Em seu filme anterior, O Desespero de Veronika Voss, o cineasta uniu primorosamente elementos melodramáticos e clássico-narrativos a uma mise-en-scène elaborada, bem como a um caráter excessivo das imagens; o branco estourado do P&B é cortante e grita em nome da protagonista e do cineasta. Já em Querelle, uma certa estilização da imagem também é elemento vital para o filme, mas desta vez o trabalho com uma iconografia muito particular é levado ao extremo e constrói-se um cinema que perpassa o kitsch e o dramático, utilizando-se de uma certa encenação “teatral” no que diz respeito à cenografia e ao trabalho (principalmente de movimentação) com os atores – vide duelo dos dois irmãos na “rua” (que, como todos os lugares do filme – do cais ao bordel -, é um cenário).

A mise-en-scène proposta por Fassbinder em Querelle a priori já propõe um forte estranhamento, portanto distanciamento, ao espectador, sendo tal distanciamento potencializado com narração que acompanha o filme e cartelas com trechos da obra literária de Genet e frases de outros autores que no contexto comentam o filme. Esse jogo do distanciamento, contudo, só se completa para Fassbinder se for trabalhado a partir de certo pathos, engajamento. Desta forma, o cineasta está a todo momento nos aproximando e distanciando do filme e esses dois movimentos são simultâneos. Fassbinder se apropria maravilhosamente bem de uma certa linguagem cinematográfica, um fazer cinema que trabalha o sentimento, o anseio, a emoção e ao mesmo tempo nos choca, põe seus personagens e a sociedade em cheque, trata do desespero da existência, compõe planos que se rompem e nos rompem de tão deslumbrantes e excessivos, de tantas camadas de luzes, atores, objetos cênicos, brilhos e cores: os famosos sobreenquadramentos do diretor.

Essa riqueza na composição de imagens Fassbinder sabe trabalhar como poucos diretores e o fez em grande parte de sua carreira, mas a principal marca na realização de Querelle além das questões já citadas, tão caras à filmografia do diretor, parte de certos clichês iconográficos de um universo muito próprio, gay e marginal.

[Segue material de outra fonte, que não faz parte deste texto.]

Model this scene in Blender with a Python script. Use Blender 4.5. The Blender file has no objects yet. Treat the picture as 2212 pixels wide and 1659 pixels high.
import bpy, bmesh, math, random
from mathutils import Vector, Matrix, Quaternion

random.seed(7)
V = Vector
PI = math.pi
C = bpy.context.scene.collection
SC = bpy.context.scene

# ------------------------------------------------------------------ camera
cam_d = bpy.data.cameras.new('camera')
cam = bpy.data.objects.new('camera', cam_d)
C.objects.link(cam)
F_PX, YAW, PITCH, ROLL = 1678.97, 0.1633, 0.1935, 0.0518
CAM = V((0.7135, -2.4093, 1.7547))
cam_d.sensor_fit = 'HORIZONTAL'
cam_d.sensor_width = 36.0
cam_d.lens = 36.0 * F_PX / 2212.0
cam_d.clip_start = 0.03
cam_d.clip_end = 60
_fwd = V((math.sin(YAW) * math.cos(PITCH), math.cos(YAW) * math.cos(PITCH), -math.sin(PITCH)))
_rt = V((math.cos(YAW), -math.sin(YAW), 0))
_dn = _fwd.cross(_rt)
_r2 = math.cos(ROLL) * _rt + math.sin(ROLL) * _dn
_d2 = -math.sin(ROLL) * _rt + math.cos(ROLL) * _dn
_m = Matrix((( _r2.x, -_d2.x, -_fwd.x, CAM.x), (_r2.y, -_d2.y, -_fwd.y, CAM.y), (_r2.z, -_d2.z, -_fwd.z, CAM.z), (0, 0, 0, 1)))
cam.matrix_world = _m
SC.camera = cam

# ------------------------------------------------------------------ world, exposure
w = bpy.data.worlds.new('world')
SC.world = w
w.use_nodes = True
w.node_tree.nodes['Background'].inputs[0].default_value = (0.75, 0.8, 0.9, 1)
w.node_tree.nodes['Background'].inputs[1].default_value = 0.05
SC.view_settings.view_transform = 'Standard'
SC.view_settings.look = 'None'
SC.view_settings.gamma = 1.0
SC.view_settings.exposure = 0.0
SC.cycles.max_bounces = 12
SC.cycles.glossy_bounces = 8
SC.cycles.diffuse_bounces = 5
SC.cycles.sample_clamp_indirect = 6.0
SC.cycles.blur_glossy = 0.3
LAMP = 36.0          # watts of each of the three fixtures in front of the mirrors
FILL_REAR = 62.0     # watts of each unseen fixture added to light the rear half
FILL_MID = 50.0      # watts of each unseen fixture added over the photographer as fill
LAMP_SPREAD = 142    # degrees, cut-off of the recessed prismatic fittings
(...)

Já no início do filme o narrador, em voz over, nos introduz a história falando de elementos desse mundo e relacionando-os: mar e homens resultam em assassinatos, marinheiros evocam sexualidade e amor. Ao evocar sexualidade e amor, vamos do amplo plano dos marinheiros em sua embarcação a uma cena em que uma mulher de vestes pretas e batom vermelho dança ao som de uma música sensual; Fassbinder está trabalhando com imaginários. Mais especificamente, neste caso, trabalha com um imaginário relacionado à sexualidade e à sensualidade, de uma forma envolvente, mas também quase agressiva, pois se trata de uma trama dramática de traições, amores, incesto, sexo e crimes em um mundo exclusivamente masculino. Homens fortes exalando sexualidade em vestes de uniformes (marinheiros, policiais, operários), trazendo à tona clichês de um universo gay estereotipado, preenchem a tela enquanto uma Jeanne Moreau já bem acabadinha vai perdendo seu lugar naquele “universo do qual a mulher é banida”, segundo as palavras do próprio narrador.

Neste filme, não se trata de Martha, Veronika, Lola, Maria... À dona do Bordel, Lysiane, a função delegada é de cantar “Each man kills the thing he loves, Each man kills the thing he loves”, embalando e comentando os corpos, as vontades e as amarguras daqueles homens que se bastam, se desejam e se matam.